Republican U.S. Rep. Ed Whitfield says he will resign from office next week, one year after announcing his retirement amid a House ethics investigation.

Whitfield notified Republican Kentucky Gov. Matt Bevin on Monday with a letter, which did not give a reason for his decision. Whitfield communications director Robert Hankins confirmed the letter and said Wednesday that his resignation will be effective Sept. 6, the day Congress is scheduled to reconvene after the August recess.

First elected during the Republican wave of 1994, Whitfield's win as a Republican signaled the changing political identity of western Kentucky. Democrats had considered the far-flung counties near the Mississippi River as their "Rock of Gibraltar" for its abundance of reliable Democratic voters.

Now, the area boasts several state Republican lawmakers. Last month, many Democrats skipped the Fancy Farm Picnic, the region's premiere political event.

"It has been my honor and privilege to have represented the constituents of the First District of Kentucky in the United States Congress for the last almost 22 years," Whitfield wrote in his letter to Bevin. "I did not seek re-election to Congress this year and have now decided to submit my resignation."

Whitfield announced his retirement last year in the middle of a House Ethics Committee investigation.
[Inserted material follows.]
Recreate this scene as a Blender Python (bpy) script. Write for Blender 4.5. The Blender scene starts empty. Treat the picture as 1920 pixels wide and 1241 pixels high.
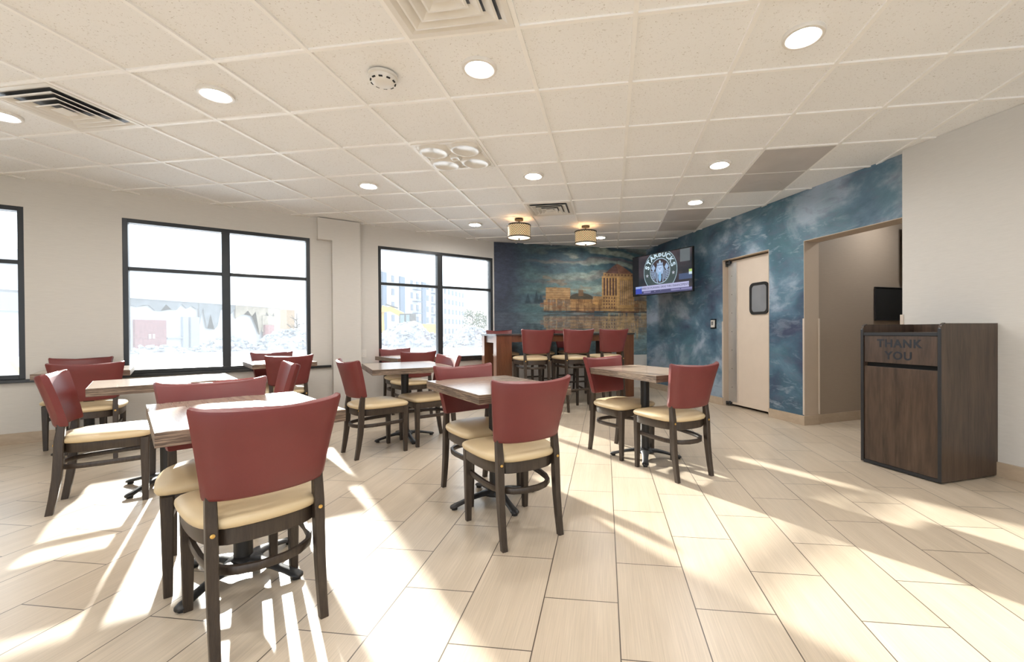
import bpy, bmesh, math, random
import numpy as np
from mathutils import Vector, Matrix

S = bpy.context.scene
C = S.collection
PI = math.pi

# ---------------------------------------------------------------- camera
CAMZ = 1.11
yaw, pitch, roll = -.146, -.0063, -.0066
cy_, sy_ = math.cos(yaw), math.sin(yaw)
cp_, sp_ = math.cos(pitch), math.sin(pitch)
cr_, sr_ = math.cos(roll), math.sin(roll)
FWD = Vector((sy_ * cp_, cy_ * cp_, sp_))
R0 = Vector((cy_, -sy_, 0))
U0 = R0.cross(FWD)
RGT = R0 * cr_ + U0 * sr_
UPV = -R0 * sr_ + U0 * cr_
cam = bpy.data.cameras.new('camera')
cam.sensor_width = 36.0
cam.lens = 805.2 / 1920 * 36
cam.shift_x = -67.5 / 1920
cam.shift_y = 5.9 / 1920
cam.clip_start = .02
cam.clip_end = 600
camo = bpy.data.objects.new('camera', cam)
C.objects.link(camo)
m = Matrix(((RGT.x, UPV.x, -FWD.x, 0), (RGT.y, UPV.y, -FWD.y, 0), (RGT.z, UPV.z, -FWD.z, CAMZ), (0, 0, 0, 1)))
camo.matrix_world = m
S.camera = camo

# ---------------------------------------------------------------- sky, sun, exposure
W = bpy.data.worlds.new('sky')
S.world = W
W.use_nodes = True
bg = W.node_tree.nodes['Background']
bg.inputs['Color'].default_value = (.80, .90, 1, 1)
bg.inputs['Strength'].default_value = 1.7
sun = bpy.data.lights.new('sun', 'SUN')
sun.energy = 10.8
sun.angle = math.radians(.9)
sun.color = (1, .95, .87)
suno = bpy.data.objects.new('sun', sun)
C.objects.link(suno)
az, el = math.radians(133.2), math.radians(17.7)
sd = Vector((math.cos(az) * math.cos(el), math.sin(az) * math.cos(el), math.sin(el)))
suno.rotation_euler = sd.to_track_quat('Z', 'Y').to_euler()
suno.location = (-20, 20, 12)
S.view_settings.view_transform = 'Standard'
S.view_settings.look = 'None'
S.view_settings.exposure = .85
S.view_settings.gamma = 1
S.view_settings.use_curve_mapping = False
S.cycles.max_bounces = 10
S.cycles.diffuse_bounces = 6
S.cycles.transparent_max_bounces = 12
S.cycles.caustics_reflective = False
S.cycles.caustics_refractive = False
S.cycles.sample_clamp_indirect = 6

HC = 2.709

# ---------------------------------------------------------------- materials
def nt(name):
    mt = bpy.data.materials.new(name)
    mt.use_nodes = True
    t = mt.node_tree
    return mt, t, t.nodes['Principled BSDF']

def add(t, typ, **kw):
    n = t.nodes.new(typ)
    for k, v in kw.items():
        if k in n.inputs:
            n.inputs[k].default_value = v
        else:
            setattr(n, k, v)
    return n

def coords(t, scale=(1, 1, 1), rot=(0, 0, 0), loc=(0, 0, 0), src='Object'):
    tc = add(t, 'ShaderNodeTexCoord')
    mp = add(t, 'ShaderNodeMapping')
    mp.inputs['Scale'].default_value = scale
    mp.inputs['Rotation'].default_value = rot
    mp.inputs['Location'].default_value = loc
    if src == 'World':
        g = add(t, 'ShaderNodeNewGeometry')
        t.links.new(g.outputs['Position'], mp.inputs['Vector'])
    else:
        t.links.new(tc.outputs[src], mp.inputs['Vector'])
    return mp.outputs['Vector']

def ramp(t, fac, stops, interp='LINEAR'):
    r = add(t, 'ShaderNodeValToRGB')
    r.color_ramp.interpolation = interp
    e = r.color_ramp.elements
    while len(e) < len(stops):
        e.new(.5)
    for i, (p, c) in enumerate(stops):
        e[i].position = p
        e[i].color = (*c, 1)
    t.links.new(fac, r.inputs['Fac'])
    return r.outputs['Color']

def mix(t, fac, a, b, mode='MIX'):
    n = add(t, 'ShaderNodeMix', data_type='RGBA', blend_type=mode)
    for sock, v in ((0, fac), (6, a), (7, b)):
        if hasattr(v, 'is_output'):
            t.links.new(v, n.inputs[sock])
        elif sock == 0:
            n.inputs[0].default_value = v
        else:
            n.inputs[sock].default_value = (*v, 1)
    return n.outputs[2]

def bump(t, bs, h, strength=.2, dist=.002):
    b = add(t, 'ShaderNodeBump')
    b.inputs['Strength'].default_value = strength
    b.inputs['Distance'].default_value = dist
    t.links.new(h, b.inputs['Height'])
    t.links.new(b.outputs['Normal'], bs.inputs['Normal'])

def plain(name, col, rough=.5, metal=0, var=.06, nscale=8, spec=None, bmp=0, coat=0, src='Object'):
    mt, t, bs = nt(name)
    v = coords(t, src=src)
    n = add(t, 'ShaderNodeTexNoise', Scale=nscale, Detail=4.0)
    t.links.new(v, n.inputs['Vector'])
    c = ramp(t, n.outputs['Fac'], [(.25, tuple(max(0, x * (1 - var)) for x in col)), (.75, tuple(min(1, x * (1 + var)) for x in col))])
    t.links.new(c, bs.inputs['Base Color'])
    bs.inputs['Roughness'].default_value = rough
    bs.inputs['Metallic'].default_value = metal
    if spec is not None:
        bs.inputs['Specular IOR Level'].default_value = spec
    if coat:
        bs.inputs['Coat Weight'].default_value = coat
    if bmp:
        n2 = add(t, 'ShaderNodeTexNoise', Scale=nscale * 30, Detail=2.0)
        t.links.new(v, n2.inputs['Vector'])
        bump(t, bs, n2.outputs['Fac'], bmp, .001)
    return mt

def wood(name, dark, light, axis=2, scale=1.0, rough=.4, stretch=14, src='Object', planks=0):
    mt, t, bs = nt(name)
    sc = [stretch * scale] * 3
    sc[axis] = scale
    v = coords(t, scale=tuple(sc), src=src)
    n = add(t, 'ShaderNodeTexNoise', Scale=2.2, Detail=8.0, Roughness=.62, Distortion=.4)
    t.links.new(v, n.inputs['Vector'])
    n2 = add(t, 'ShaderNodeTexNoise', Scale=9.0, Detail=3.0)
    t.links.new(v, n2.inputs['Vector'])
    c = ramp(t, n.outputs['Fac'], [(.3, dark), (.7, light)])
    c = mix(t, .25, c, ramp(t, n2.outputs['Fac'], [(.35, dark), (.7, light)]))
    t.links.new(c, bs.inputs['Base Color'])
    bs.inputs['Roughness'].default_value = rough
    bump(t, bs, n2.outputs['Fac'], .15, .0006)
    return mt

def emit(name, col, strength):
    mt, t, bs = nt(name)
    bs.inputs['Base Color'].default_value = (*col, 1)
    bs.inputs['Emission Color'].default_value = (*col, 1)
    bs.inputs['Emission Strength'].default_value = strength
    return mt

# floor: 1 x 2 ft planks of linen-look porcelain in running bond
M_floor, t, bs = nt('linen_porcelain_tile')
v = coords(t, rot=(0, 0, -.0149), src='World')
sep = add(t, 'ShaderNodeSeparateXYZ')
t.links.new(v, sep.inputs[0])
ax = add(t, 'ShaderNodeMath', operation='ADD'); ax.inputs[1].default_value = .2562
ay = add(t, 'ShaderNodeMath', operation='SUBTRACT'); ay.inputs[1].default_value = 1.4635
t.links.new(sep.outputs['X'], ax.inputs[0]); t.links.new(sep.outputs['Y'], ay.inputs[0])
cmb = add(t, 'ShaderNodeCombineXYZ')
t.links.new(ay.outputs[0], cmb.inputs['X']); t.links.new(ax.outputs[0], cmb.inputs['Y'])
br = add(t, 'ShaderNodeTexBrick', Scale=1.0)
br.offset = .5; br.offset_frequency = 2
br.inputs['Brick Width'].default_value = .6096
br.inputs['Row Height'].default_value = .3048
br.inputs['Mortar Size'].default_value = .0024
br.inputs['Mortar Smooth'].default_value = .1
br.inputs['Color1'].default_value = (.53, .445, .345, 1)
br.inputs['Color2'].default_value = (.58, .495, .39, 1)
br.inputs['Mortar'].default_value = (.09, .07, .055, 1)
t.links.new(cmb.outputs[0], br.inputs['Vector'])
v2 = add(t, 'ShaderNodeMapping'); v2.inputs['Scale'].default_value = (2.2, 120, 1)
t.links.new(cmb.outputs[0], v2.inputs['Vector'])
nz = add(t, 'ShaderNodeTexNoise', Scale=1.6, Detail=5.0, Roughness=.6)
t.links.new(v2.outputs[0], nz.inputs['Vector'])
v3 = add(t, 'ShaderNodeMapping'); v3.inputs['Scale'].default_value = (.8, 9, 1)
t.links.new(cmb.outputs[0], v3.inputs['Vector'])
nz2 = add(t, 'ShaderNodeTexNoise', Scale=1.4, Detail=3.0)
t.links.new(v3.outputs[0], nz2.inputs['Vector'])
g = ramp(t, nz.outputs['Fac'], [(.3, (.86, .86, .86)), (.7, (1.08, 1.08, 1.08))])
g2 = ramp(t, nz2.outputs['Fac'], [(.3, (.93, .92, .90)), (.7, (1.05, 1.05, 1.05))])
c = mix(t, 1, mix(t, 1, br.outputs['Color'], g, 'MULTIPLY'), g2, 'MULTIPLY')
t.links.new(c, bs.inputs['Base Color'])
rg = add(t, 'ShaderNodeTexNoise', Scale=1.3, Detail=5.0)
t.links.new(cmb.outputs[0], rg.inputs['Vector'])
rr = ramp(t, rg.outputs['Fac'], [(.3, (.28, .28, .28)), (.75, (.36, .36, .36))])
t.links.new(rr, bs.inputs['Roughness'])
bs.inputs['Specular IOR Level'].default_value = .5
bump(t, bs, br.outputs['Fac'], -.4, .001)

# ceiling tile: white with fine fissures
M_ceil, t, bs = nt('fissured_ceiling_tile')
v = coords(t, src='World')
n = add(t, 'ShaderNodeTexNoise', Scale=95.0, Detail=3.0, Roughness=.7)
t.links.new(v, n.inputs['Vector'])
n2 = add(t, 'ShaderNodeTexNoise', Scale=1.2, Detail=2.0)
t.links.new(v, n2.inputs['Vector'])
c = ramp(t, n.outputs['Fac'], [(.30, (.50, .47, .43)), (.39, (.90, .91, .915))])
c = mix(t, 1, c, ramp(t, n2.outputs['Fac'], [(.3, (.97, .97, .97)), (.7, (1, 1, 1))]), 'MULTIPLY')
t.links.new(c, bs.inputs['Base Color'])
bs.inputs['Roughness'].default_value = .9
bump(t, bs, n.outputs['Fac'], .3, .003)

def wallmat(name, col):
    mt, t, bs = nt(name)
    v = coords(t, src='World')
    n = add(t, 'ShaderNodeTexNoise', Scale=60.0, Detail=4.0)
    t.links.new(v, n.inputs['Vector'])
    vs = coords(t, scale=(3, 3, 90), src='World')
    n3 = add(t, 'ShaderNodeTexNoise', Scale=4.0, Detail=2.0)
    t.links.new(vs, n3.inputs['Vector'])
    c = ramp(t, n3.outputs['Fac'], [(.3, tuple(x * .96 for x in col)), (.7, tuple(min(1, x * 1.03) for x in col))])
    t.links.new(c, bs.inputs['Base Color'])
    bs.inputs['Roughness'].default_value = .62
    bump(t, bs, n.outputs['Fac'], .12, .001)
    return mt
M_wall = wallmat('greige_vinyl_wallcovering', (.66, .64, .60))
M_wall_r = wallmat('pale_grey_wallcovering', (.64, .625, .595))
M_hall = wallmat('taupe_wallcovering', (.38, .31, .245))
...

The committee ultimately found Whitfield violated House rules by allowing his wife, a registered lobbyist for the Humane Society, to contact his staff about a bill he sponsored to ban the practice known as "soring," which involves training walking horses to produce an exaggerated, high-stepping gait.
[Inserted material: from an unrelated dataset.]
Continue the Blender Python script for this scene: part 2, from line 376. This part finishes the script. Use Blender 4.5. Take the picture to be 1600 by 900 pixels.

The committee acknowledged Whitfield's mistake was unintentional. At the time, Whitfield said his wife had talked with his staff for years and he did not realize those contacts were banned once she registered as a lobbyist in 2011.

Bevin said he will call a special election Nov. 8 to fulfill the remainder of Whitfield's term, which ends in January. The special election is the same day as the general election between Republican James Comer and Democrat Sam Gaskins. That means Comer and Gaskins will likely appear on the ballot twice, once for the remaining months of Whitfield's term and once for a new, two-year term that begins in January. The winner would be sworn in as soon as the results are certified.

"Both personally and on behalf of the Commonwealth, I want to thank Congressman Ed Whitfield for his many years of service to our state and our nation," Bevin said in a news release.

Comer said he will seek the nomination for the special election "and fully expect to be on the ballot twice" on Nov. 8. He said he appreciated Whitfield's service and "admired his conservative values and steadfast support for the coal industry."

U.S. Senate Majority Leader Mitch McConnell said Whitfield served Kentuckians "with distinction."

"It has been an honor working alongside him on a variety of issues, including our support for the workers at the Paducah Gaseous Diffusion Plant and for the men and women serving our country stationed at Fort Campbell," McConnell said.